Spatial and Temporal Monitoring of Subsurface Saturation and Salinity using Indirect and Non-Intrusive Geophysical Methods

Author: Liam Nell

Field of Study: Science, Technology, Engineering, and/or Math

Program Affiliation: N.A.S.A. Habitable Worlds

Faculty Mentors: Sina Saneiyan

Easel: 86

Timeslot: Morning

Abstract: Detecting subsurface water is crucial for planetary exploration and the search for habitable worlds. Identifying moisture and salinity variations provides insights into past and present habitability and guides future exploration missions.

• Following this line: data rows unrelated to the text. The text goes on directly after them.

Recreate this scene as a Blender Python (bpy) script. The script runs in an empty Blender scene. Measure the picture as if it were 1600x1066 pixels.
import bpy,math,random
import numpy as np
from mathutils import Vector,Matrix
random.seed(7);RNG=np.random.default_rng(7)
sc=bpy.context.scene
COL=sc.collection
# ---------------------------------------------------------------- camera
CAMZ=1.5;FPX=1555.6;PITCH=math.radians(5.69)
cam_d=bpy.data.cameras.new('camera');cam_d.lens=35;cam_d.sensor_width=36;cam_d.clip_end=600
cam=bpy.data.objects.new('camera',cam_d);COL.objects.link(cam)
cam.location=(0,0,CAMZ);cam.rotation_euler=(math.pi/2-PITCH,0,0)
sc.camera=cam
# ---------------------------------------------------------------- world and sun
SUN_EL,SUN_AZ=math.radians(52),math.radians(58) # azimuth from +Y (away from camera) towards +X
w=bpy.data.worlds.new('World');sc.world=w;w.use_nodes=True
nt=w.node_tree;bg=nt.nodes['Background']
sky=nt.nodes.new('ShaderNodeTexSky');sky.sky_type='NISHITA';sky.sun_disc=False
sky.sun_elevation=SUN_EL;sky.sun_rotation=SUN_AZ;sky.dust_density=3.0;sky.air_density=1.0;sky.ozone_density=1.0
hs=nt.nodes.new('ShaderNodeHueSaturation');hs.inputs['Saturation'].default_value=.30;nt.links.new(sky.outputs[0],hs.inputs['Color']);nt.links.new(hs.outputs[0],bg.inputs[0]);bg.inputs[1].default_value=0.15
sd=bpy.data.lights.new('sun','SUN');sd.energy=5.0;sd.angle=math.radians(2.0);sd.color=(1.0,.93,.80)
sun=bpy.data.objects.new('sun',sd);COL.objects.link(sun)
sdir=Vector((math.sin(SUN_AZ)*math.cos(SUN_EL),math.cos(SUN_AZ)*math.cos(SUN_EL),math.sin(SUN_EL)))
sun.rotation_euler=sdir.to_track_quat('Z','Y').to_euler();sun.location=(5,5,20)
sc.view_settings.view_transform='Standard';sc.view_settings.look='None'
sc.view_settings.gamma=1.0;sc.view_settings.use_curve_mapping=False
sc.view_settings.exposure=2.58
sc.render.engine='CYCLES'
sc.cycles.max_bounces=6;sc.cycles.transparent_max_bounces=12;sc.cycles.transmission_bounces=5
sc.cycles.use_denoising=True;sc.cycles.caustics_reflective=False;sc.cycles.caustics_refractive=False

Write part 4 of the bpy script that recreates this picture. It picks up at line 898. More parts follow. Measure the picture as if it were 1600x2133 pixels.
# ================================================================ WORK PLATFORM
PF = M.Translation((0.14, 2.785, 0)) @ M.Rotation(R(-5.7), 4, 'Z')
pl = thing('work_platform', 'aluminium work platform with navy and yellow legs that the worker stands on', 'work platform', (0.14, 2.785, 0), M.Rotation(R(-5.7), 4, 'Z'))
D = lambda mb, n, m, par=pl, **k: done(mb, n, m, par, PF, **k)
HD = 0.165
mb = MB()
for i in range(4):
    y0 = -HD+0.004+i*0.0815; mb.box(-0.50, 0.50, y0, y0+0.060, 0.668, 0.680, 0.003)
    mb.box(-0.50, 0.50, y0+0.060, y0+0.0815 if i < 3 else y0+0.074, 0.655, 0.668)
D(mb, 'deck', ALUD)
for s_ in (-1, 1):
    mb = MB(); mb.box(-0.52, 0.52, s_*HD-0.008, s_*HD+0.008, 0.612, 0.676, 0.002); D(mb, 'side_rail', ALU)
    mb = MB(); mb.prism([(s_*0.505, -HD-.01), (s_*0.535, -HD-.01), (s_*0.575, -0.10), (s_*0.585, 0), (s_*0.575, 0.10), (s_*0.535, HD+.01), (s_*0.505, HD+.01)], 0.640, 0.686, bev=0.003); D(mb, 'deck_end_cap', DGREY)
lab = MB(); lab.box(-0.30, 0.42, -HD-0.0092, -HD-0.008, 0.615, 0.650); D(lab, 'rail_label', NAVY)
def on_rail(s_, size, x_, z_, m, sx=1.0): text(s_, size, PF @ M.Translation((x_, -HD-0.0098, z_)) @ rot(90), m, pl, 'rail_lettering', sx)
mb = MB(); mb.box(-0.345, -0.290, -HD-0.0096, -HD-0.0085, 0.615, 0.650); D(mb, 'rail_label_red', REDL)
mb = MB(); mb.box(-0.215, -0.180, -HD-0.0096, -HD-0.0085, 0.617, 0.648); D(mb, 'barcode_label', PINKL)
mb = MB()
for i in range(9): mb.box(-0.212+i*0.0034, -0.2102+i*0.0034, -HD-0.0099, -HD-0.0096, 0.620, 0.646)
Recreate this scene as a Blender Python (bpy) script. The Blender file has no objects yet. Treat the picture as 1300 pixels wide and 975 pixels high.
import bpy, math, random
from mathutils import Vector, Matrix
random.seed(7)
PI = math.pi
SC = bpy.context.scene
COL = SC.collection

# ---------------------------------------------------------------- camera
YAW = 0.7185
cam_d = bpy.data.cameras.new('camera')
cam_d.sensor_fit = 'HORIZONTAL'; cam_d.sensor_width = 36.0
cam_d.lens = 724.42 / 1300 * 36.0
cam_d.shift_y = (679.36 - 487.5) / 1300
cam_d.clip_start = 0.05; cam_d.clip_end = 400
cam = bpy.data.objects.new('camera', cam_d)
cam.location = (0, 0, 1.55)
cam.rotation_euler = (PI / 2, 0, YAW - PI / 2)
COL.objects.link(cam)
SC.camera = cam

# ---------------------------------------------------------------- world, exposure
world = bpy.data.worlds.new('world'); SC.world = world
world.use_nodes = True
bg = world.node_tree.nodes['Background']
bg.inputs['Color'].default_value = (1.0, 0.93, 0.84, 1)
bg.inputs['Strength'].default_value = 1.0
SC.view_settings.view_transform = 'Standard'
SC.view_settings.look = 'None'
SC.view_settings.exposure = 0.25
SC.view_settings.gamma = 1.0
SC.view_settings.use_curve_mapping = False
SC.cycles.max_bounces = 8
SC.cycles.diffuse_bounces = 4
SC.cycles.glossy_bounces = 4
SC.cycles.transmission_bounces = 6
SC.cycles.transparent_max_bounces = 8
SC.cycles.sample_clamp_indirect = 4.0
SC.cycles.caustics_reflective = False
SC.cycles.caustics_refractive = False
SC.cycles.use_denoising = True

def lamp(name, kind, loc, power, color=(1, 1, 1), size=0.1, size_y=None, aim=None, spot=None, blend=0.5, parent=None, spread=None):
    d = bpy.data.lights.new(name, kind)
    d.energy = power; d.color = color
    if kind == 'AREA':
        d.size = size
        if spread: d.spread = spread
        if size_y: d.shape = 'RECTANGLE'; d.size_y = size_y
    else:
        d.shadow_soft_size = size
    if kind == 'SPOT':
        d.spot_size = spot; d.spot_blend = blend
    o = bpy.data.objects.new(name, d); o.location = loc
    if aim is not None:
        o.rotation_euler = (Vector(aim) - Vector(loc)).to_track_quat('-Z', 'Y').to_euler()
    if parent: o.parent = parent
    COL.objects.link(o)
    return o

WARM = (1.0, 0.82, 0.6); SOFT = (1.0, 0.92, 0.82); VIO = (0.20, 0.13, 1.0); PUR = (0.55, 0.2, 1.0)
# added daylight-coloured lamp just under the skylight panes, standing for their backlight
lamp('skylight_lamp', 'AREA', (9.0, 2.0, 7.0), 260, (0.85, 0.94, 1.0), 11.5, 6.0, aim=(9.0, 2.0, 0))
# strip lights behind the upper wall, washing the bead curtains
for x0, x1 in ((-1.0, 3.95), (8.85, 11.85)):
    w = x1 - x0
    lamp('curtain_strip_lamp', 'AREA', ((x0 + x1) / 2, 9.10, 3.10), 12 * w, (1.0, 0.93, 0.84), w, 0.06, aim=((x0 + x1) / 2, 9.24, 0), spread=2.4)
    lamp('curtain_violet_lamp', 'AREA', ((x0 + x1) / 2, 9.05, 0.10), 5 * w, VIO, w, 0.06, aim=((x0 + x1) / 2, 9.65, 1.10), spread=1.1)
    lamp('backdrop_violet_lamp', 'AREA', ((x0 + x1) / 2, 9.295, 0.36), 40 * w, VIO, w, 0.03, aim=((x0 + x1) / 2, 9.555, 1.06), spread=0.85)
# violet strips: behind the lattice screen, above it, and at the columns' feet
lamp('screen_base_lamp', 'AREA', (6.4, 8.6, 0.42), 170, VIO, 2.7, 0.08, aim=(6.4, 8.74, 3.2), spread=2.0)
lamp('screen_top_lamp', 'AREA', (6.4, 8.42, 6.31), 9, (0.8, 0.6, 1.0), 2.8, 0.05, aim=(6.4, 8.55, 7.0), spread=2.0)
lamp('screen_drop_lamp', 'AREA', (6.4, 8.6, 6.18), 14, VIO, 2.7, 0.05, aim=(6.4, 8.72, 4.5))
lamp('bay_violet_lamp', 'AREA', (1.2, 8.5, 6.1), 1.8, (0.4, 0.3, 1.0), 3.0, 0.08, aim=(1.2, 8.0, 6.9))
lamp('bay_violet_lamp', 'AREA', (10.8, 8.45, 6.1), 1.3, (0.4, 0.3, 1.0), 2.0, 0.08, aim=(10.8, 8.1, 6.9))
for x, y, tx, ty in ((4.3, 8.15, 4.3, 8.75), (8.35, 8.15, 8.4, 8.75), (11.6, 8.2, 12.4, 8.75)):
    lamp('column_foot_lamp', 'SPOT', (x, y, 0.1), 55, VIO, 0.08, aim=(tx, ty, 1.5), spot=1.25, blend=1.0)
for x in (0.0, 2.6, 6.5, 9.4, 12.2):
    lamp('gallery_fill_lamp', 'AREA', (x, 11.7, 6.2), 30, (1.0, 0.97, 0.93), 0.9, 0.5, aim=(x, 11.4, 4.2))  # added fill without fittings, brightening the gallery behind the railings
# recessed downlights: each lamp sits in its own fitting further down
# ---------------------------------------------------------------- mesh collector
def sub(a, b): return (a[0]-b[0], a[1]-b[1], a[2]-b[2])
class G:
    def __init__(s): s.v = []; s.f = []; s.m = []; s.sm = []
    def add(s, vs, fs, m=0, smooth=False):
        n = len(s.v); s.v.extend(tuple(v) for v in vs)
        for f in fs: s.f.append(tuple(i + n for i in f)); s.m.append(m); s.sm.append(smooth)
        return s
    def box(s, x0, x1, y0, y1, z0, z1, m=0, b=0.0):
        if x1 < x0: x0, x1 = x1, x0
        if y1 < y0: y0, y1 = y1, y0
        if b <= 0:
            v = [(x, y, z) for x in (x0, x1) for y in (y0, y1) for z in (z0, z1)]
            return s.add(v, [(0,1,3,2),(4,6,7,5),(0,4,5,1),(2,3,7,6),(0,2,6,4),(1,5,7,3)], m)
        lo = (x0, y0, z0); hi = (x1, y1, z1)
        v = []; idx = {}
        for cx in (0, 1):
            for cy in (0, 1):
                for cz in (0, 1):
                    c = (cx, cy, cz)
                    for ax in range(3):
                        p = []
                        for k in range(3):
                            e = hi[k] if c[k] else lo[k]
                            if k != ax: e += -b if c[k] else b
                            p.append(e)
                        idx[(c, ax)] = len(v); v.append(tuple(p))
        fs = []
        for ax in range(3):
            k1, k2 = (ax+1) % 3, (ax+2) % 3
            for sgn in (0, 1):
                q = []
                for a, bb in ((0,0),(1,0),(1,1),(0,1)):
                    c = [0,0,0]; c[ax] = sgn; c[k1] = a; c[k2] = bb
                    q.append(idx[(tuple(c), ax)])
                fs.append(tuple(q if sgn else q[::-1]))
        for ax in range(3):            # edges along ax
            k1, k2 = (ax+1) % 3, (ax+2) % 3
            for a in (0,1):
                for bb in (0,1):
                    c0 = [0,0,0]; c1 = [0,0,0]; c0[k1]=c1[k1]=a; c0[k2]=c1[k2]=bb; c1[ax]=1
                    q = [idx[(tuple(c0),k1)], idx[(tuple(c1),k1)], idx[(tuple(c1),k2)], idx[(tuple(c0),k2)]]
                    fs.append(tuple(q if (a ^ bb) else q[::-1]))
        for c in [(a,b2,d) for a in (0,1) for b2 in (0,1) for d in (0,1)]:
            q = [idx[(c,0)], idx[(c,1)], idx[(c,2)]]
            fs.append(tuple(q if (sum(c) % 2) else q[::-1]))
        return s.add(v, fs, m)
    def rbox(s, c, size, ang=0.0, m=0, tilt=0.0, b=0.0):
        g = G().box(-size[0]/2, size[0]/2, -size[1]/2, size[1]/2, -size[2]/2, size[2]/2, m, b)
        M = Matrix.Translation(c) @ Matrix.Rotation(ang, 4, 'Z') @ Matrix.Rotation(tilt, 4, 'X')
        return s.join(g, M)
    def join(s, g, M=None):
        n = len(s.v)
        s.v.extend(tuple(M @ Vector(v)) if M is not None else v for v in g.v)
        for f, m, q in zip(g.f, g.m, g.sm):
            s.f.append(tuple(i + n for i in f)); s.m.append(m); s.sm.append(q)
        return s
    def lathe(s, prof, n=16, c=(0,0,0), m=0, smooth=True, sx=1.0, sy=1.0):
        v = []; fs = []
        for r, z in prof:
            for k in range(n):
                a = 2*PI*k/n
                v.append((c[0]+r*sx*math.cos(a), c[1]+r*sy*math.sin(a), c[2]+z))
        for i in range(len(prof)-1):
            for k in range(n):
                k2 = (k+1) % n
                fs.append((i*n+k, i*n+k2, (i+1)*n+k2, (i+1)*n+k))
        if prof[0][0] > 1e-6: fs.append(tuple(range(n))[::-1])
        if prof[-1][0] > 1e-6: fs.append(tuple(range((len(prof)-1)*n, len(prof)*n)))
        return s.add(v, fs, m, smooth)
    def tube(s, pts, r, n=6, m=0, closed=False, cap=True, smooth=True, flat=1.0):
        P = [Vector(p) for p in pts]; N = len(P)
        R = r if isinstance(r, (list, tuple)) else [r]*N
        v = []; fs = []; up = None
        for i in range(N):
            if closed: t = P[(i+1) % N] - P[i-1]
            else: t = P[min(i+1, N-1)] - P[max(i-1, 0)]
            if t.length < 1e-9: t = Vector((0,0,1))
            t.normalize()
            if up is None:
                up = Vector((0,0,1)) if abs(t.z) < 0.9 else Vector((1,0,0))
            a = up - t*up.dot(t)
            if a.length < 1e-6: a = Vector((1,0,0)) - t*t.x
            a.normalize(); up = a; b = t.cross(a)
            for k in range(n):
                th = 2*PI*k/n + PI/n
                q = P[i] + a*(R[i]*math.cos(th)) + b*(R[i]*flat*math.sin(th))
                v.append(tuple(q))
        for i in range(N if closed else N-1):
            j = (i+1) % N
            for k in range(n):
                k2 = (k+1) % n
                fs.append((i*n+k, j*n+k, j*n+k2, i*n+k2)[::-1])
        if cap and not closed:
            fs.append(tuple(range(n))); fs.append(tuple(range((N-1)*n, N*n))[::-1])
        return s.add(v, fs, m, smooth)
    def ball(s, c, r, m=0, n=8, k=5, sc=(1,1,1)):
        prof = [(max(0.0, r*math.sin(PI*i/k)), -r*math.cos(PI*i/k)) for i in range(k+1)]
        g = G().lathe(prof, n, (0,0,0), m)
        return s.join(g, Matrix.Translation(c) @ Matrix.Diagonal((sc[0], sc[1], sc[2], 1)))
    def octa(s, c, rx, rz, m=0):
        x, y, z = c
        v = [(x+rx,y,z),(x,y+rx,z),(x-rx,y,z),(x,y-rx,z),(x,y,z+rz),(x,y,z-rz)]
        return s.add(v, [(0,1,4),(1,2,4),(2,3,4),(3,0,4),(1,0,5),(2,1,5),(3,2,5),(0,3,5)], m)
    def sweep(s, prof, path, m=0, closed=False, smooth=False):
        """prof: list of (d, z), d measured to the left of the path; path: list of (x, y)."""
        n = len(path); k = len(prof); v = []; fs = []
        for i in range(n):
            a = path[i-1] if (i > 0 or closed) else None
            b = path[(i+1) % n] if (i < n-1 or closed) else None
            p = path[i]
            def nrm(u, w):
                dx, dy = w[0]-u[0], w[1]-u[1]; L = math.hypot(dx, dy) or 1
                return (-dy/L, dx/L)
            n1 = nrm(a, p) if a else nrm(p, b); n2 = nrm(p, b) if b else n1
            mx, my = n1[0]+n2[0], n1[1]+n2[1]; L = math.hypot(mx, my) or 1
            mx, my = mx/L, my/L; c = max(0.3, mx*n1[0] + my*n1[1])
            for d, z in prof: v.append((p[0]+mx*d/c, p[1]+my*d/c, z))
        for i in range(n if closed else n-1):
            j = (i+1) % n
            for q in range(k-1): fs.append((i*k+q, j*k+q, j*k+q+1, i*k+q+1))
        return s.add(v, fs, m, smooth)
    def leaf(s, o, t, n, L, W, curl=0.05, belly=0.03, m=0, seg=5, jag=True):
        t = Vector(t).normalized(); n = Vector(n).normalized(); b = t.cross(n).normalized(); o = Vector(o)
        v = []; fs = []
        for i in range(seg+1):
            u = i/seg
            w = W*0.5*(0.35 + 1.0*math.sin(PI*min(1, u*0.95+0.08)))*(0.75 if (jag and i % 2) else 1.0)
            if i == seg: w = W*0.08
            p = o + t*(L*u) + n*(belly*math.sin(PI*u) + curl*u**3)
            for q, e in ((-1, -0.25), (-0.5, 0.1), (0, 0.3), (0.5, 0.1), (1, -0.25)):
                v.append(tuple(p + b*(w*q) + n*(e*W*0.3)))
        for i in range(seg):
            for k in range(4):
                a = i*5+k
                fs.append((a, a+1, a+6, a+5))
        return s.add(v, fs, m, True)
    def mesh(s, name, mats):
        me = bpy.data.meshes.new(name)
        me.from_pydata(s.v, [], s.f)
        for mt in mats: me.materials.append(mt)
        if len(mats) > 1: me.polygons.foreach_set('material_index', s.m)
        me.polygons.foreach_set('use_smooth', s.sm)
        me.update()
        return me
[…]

Non-intrusive geophysical techniques, such as Electromagnetic Induction Imaging (EMI) and Electrical Resistivity Tomography (ERT) with Induced Polarization (IP), enable remote assessment of these subsurface conditions. This study examines the sulphur-rich saline Zodletone Spring Site in Oklahoma, a terrestrial analog for extreme planetary environments like Mars. Its dynamic hydrology, unique water chemistry, and microbial interactions resemble extraterrestrial conditions, making it ideal for testing geophysical techniques. Successive EMI and ERT-IP surveys over several months captured temporal variations in subsurface moisture and salinity. Preliminary results indicate seasonal conductivity fluctuations, with EMI efficiently detecting rapid moisture changes and ERT-IP providing deeper structural insights. Findings highlight geophysical techniques' value in planetary exploration, with EMI as the current fastest method for characterizing subsurface conditions.